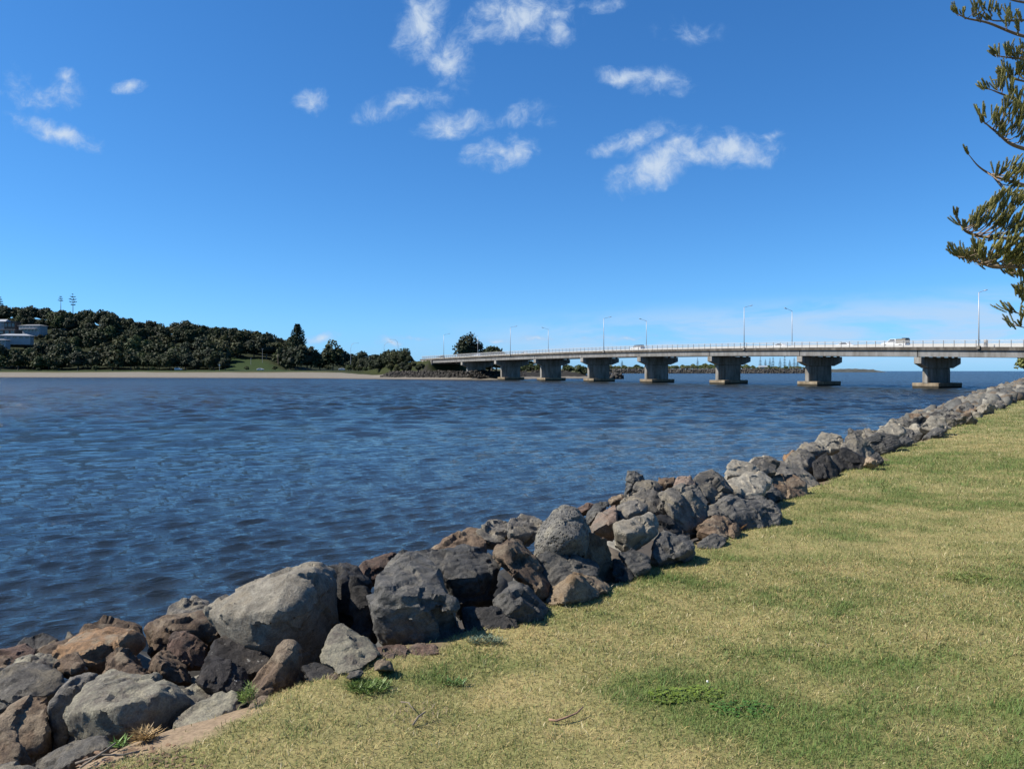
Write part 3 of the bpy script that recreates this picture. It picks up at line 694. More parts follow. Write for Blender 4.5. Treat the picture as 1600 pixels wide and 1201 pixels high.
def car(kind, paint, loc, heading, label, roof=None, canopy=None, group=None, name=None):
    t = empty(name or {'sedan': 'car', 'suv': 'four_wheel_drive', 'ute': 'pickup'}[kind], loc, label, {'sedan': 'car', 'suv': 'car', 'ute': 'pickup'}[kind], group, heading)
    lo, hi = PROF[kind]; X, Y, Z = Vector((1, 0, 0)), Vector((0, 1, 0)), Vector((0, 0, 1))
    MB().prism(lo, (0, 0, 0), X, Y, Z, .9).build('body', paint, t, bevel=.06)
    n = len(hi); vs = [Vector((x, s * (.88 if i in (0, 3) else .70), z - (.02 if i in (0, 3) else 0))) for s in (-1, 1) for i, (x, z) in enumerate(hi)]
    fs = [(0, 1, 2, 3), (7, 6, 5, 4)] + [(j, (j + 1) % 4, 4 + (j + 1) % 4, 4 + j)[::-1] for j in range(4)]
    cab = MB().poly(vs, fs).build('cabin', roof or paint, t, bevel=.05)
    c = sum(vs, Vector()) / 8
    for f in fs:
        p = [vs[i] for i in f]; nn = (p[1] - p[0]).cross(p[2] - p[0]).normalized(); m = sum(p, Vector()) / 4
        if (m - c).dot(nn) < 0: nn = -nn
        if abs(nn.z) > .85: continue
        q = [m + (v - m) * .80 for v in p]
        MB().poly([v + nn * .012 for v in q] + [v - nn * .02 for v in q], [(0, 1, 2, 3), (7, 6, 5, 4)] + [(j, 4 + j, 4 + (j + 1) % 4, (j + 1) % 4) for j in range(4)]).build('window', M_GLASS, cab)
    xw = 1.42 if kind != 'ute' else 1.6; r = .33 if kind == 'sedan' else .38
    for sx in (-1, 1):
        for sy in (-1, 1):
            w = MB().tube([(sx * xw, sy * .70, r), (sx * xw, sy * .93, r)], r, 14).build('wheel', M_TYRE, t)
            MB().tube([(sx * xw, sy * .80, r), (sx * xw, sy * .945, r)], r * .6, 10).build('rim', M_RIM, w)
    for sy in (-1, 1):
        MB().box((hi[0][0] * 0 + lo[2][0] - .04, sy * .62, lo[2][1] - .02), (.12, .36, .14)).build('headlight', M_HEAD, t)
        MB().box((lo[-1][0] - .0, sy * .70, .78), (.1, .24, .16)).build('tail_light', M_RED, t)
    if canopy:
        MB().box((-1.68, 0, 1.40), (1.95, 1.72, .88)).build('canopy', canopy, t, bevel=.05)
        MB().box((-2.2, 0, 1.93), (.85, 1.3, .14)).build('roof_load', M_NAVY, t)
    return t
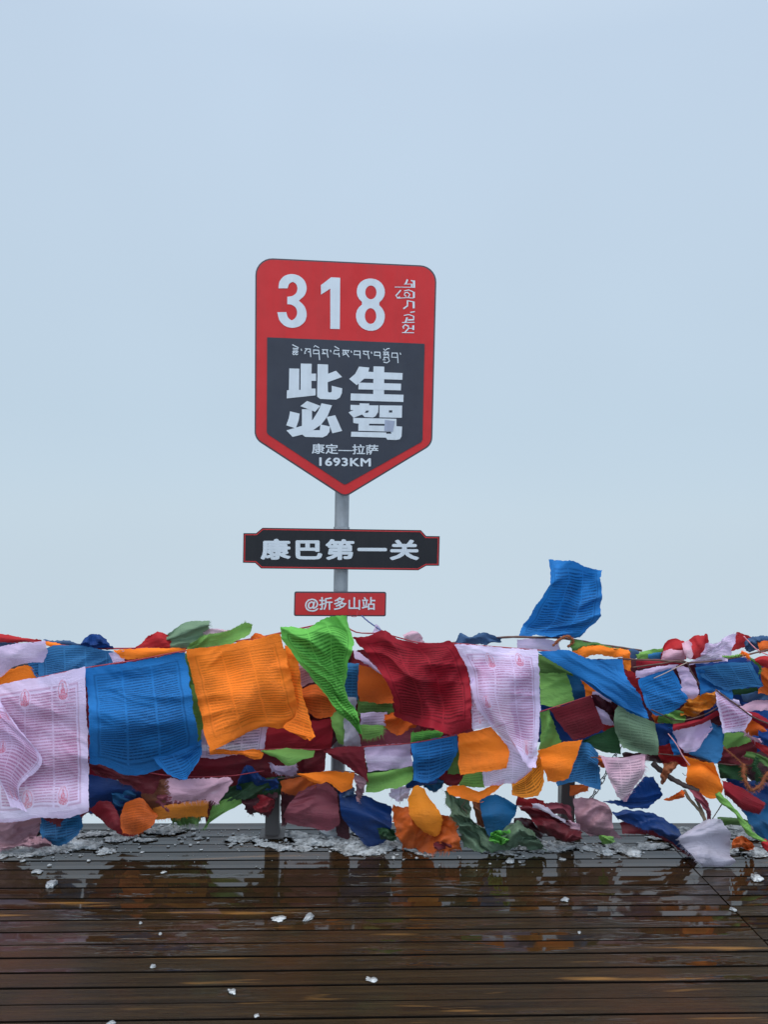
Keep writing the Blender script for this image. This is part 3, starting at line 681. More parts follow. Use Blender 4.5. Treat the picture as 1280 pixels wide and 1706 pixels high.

^^^^^^^^^^^^^^^^

Where a line in the entries holds the word "follow", copy that line.

Write part 3 of the bpy script that recreates this picture. It picks up at line 694. More parts follow. Write for Blender 4.5. Treat the picture as 1600 pixels wide and 1201 pixels high.
Keep writing the Blender script for this image. This is part 3, starting at line 681. More parts follow. Use Blender 4.5. Treat the picture as 1280 pixels wide and 1706 pixels high.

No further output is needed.